C’est ce que l’on aperçoit déjà, qu’il s’agisse des petits poèmes et ballades, d’une carrure si classique, qui forment la Jonchée de fleurs sur le Pavé du Roi, ou l’hallucinante et vraiment infernale Danse macabre qui vient d’être enfin publiée ; et c’est ce que l’on comprendra mieux encore lorsque Frère Tranquille (achevé), Lucifer, l’Évangile de la Croix et la Croisade de l’Antechrist (en préparation) ayant paru, on embrassera d’ensemble le vaste plan épique que s’est tracé Fagus, dès là qu’il écrivait son Massacre des Innocents.

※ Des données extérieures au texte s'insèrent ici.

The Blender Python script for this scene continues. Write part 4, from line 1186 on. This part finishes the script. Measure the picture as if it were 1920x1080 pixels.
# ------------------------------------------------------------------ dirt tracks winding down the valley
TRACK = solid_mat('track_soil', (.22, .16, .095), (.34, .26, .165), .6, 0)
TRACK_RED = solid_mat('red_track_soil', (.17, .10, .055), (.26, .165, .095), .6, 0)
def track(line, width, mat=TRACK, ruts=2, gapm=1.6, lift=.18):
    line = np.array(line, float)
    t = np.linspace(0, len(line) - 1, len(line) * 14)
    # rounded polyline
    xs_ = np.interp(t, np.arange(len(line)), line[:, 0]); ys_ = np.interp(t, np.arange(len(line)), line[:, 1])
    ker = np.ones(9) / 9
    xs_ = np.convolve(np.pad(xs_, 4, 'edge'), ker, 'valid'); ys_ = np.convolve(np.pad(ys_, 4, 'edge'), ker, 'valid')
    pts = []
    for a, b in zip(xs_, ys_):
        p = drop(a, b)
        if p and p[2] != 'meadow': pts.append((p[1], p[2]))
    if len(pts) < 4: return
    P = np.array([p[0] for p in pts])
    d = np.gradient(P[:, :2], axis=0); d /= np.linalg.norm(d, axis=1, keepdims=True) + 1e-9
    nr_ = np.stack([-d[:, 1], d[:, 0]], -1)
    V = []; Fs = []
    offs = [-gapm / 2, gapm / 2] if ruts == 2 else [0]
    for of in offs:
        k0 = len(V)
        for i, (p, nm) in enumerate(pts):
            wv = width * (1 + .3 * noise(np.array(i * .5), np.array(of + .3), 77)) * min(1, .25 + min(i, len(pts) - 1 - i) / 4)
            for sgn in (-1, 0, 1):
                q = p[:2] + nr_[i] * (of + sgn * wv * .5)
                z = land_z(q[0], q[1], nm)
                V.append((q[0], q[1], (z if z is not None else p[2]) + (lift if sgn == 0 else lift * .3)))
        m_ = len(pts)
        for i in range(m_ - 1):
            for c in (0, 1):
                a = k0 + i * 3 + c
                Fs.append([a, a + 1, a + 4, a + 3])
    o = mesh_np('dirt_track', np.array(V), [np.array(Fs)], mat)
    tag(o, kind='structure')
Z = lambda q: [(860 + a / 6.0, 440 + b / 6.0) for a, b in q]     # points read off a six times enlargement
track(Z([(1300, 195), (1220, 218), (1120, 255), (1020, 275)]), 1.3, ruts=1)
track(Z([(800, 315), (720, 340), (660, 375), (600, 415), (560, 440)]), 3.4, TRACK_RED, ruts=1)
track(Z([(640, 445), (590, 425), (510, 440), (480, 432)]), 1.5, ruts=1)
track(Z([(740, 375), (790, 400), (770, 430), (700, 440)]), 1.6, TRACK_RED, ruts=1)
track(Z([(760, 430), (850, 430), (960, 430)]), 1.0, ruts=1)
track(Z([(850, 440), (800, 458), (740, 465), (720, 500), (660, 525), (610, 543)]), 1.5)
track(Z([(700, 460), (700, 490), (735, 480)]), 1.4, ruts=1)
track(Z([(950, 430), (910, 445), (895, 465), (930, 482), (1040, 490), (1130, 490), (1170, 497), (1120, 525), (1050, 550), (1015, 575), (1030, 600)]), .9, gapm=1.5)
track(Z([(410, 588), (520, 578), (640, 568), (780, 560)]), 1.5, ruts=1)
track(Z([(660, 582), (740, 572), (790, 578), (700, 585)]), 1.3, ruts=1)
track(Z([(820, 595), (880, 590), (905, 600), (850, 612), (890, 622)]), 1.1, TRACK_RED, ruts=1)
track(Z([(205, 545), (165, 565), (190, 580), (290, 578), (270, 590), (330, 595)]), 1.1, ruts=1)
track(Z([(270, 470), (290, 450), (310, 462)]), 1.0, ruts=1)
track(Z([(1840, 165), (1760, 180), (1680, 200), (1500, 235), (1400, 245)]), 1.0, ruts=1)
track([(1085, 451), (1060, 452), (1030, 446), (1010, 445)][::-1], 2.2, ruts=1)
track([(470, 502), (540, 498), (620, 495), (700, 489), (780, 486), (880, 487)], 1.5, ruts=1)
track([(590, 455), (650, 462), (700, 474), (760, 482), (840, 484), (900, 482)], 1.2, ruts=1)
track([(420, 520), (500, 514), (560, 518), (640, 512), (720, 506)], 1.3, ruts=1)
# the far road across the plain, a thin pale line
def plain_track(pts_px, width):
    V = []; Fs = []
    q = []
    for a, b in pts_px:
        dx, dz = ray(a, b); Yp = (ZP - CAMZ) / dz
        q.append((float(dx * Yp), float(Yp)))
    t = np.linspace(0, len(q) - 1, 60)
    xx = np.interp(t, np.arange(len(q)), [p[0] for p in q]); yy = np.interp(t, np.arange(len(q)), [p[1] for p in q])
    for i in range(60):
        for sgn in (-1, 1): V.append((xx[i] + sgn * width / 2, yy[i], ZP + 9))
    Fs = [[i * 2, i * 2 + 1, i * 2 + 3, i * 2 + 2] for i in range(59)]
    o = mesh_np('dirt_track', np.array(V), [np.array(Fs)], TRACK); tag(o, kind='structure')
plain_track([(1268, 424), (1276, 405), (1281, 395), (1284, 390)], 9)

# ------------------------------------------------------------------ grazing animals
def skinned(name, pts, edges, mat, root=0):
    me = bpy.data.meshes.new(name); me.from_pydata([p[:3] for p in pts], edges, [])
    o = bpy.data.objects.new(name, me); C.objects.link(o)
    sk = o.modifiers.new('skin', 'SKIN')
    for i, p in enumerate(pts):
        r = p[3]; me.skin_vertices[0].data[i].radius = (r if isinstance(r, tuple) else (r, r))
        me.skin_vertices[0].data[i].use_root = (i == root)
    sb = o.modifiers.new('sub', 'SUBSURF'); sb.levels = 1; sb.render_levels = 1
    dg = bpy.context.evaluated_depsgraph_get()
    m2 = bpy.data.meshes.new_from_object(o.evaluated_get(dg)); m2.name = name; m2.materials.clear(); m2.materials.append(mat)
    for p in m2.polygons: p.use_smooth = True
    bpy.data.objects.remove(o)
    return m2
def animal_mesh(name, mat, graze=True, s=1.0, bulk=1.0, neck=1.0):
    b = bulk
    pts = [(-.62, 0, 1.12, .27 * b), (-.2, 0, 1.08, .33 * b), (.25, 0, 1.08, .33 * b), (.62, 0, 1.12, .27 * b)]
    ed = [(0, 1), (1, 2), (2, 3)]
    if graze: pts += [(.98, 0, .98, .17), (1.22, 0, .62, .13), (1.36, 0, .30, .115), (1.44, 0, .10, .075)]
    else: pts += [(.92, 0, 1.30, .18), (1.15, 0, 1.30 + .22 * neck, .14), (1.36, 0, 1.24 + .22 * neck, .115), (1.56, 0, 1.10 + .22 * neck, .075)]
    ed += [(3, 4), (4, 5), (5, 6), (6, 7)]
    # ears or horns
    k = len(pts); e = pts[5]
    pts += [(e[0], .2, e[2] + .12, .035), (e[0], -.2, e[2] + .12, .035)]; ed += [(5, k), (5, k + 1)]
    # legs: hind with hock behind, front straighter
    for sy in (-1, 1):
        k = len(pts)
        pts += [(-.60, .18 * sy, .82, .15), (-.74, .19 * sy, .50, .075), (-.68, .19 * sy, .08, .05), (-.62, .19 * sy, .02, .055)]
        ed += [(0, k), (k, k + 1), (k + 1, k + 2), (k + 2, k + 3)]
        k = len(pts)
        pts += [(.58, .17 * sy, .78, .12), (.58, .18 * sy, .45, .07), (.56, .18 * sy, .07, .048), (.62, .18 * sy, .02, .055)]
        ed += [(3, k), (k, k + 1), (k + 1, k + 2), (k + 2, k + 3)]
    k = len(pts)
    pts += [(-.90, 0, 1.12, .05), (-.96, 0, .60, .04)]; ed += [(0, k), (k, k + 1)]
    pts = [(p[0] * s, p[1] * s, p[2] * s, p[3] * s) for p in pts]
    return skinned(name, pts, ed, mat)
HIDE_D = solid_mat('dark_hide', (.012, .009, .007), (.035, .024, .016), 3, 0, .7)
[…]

Pour n’être qu’un épisode pathétique, une péripétie de ce drame de l’âme humaine en proie à son destin, la Danse macabre n’en est pas moins un tout en soi, où se retrouvent, où se résument excellemment les idées, le tour d’esprit, l’âpre talent de Fagus. Dans une sorte d’effrayant cauchemar, le poète, au seuil de « la cité des Spectres », que domine la démoniaque figure de Lucifer, entend l’horrible chœur éternellement révolté des maudits de l’éternelle géhenne. Leurs sordides souvenirs, leurs lamentations, leurs imprécations forcenées évoquent en lui les atroces images d’une vie coupable qui a démenti sa foi sans la lui faire oublier. Voici que, conduite par l’Orgueil et l’Impudicité, se déchaîne autour de lui la roide éperdue des damnés. Les amants de la légende se mêlent à ceux de la réalité, les héros de l’histoire à ceux de la littérature : Cendrillon et Arlequin, Titus et Bérénice, Werther, Mireille, Carmen, Musset et Don Juan passent à leur tour dans la farandole infernale. Puis tout à coup, tout s’apaise.
Et voici qu’une jeune femme en blanc s’avance.
Dans se bras elle porte un enfant endormi.
Et, de tout son cœur pacifié, le poète chrétien entonne le Magnificat.
Tel est ce poème qui va du Désespoir infini à la plus totale allégresse, du plus affreux réalisme aux plus larges élans lyriques, qui alterne du blasphème à la foi, de la grâce pudique à la truculence effrénée, du trivial au sublime, tel enfin qu’il le faut pour enchanter ceux qu’il ne scandalisera pas.